Where are the Republican leaders who might steer the ship back into safer waters?

Trump won the Republican nomination in 2016 because of a lack of credible competitors, and when we survey the field now, all we find is Trump himself, as well as a host of Trump Mini-Me’s.

The basic problem here is that voters ultimately want a candidate able to demonstrate some degree of character and integrity, but Republicans have painted themselves into a corner – an outdated corner, full of misinformation but absent any useful ideas – from which such qualities are unlikely to emerge.

First Gradually, and then Suddenly

When I survey the state of Republican leadership, I am reminded of a quote from a Ross MacDonald novel I read recently, The Zebra-Striped Hearse:

Blackwell was a sad and troubled man, hardly competent to play God with anybody’s life.

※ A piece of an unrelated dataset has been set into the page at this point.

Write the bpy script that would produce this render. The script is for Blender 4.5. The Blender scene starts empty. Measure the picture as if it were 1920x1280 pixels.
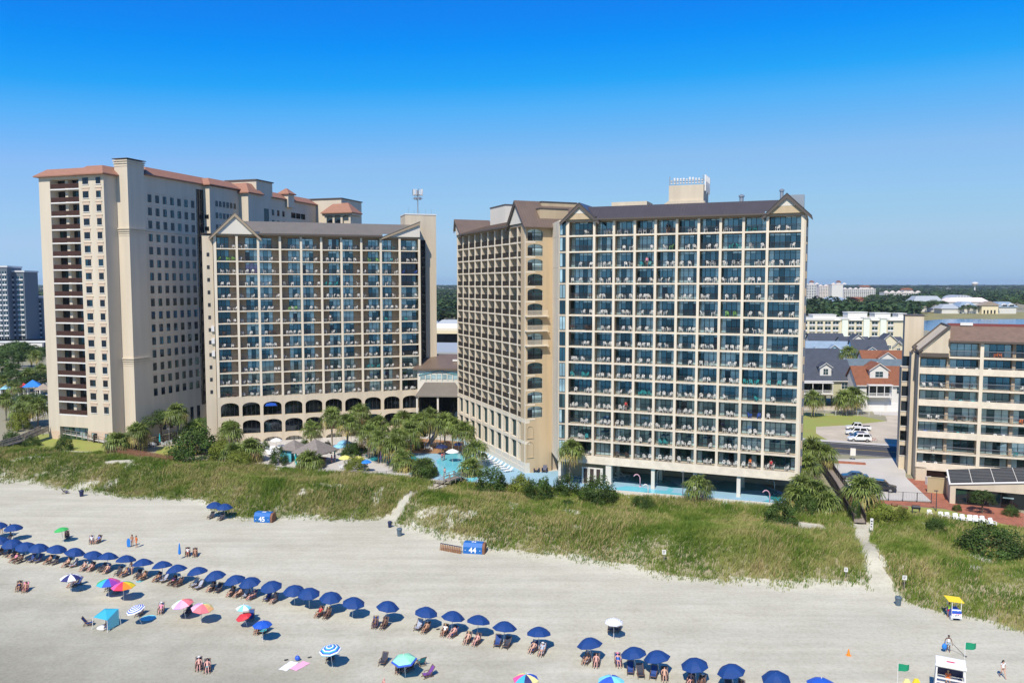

But the sadder and more troubled they were, the more they yearned for omnipotence. The really troubled ones believed they had it.

The Republicans have held a degree of omnipotence for some time now, controlling most state governments, and at least one branch of our federal government – enough to block any form of progress. And their response to corporations pulling investments away from Georgia indicates that they still think they have absolute power. But a belief in their own omnipotence is one notable reason why the Mikes of our world first see their fortunes slipping away gradually, and then suddenly – by the time they realize they are no longer all-powerful, it is too late to retreat from the abyss.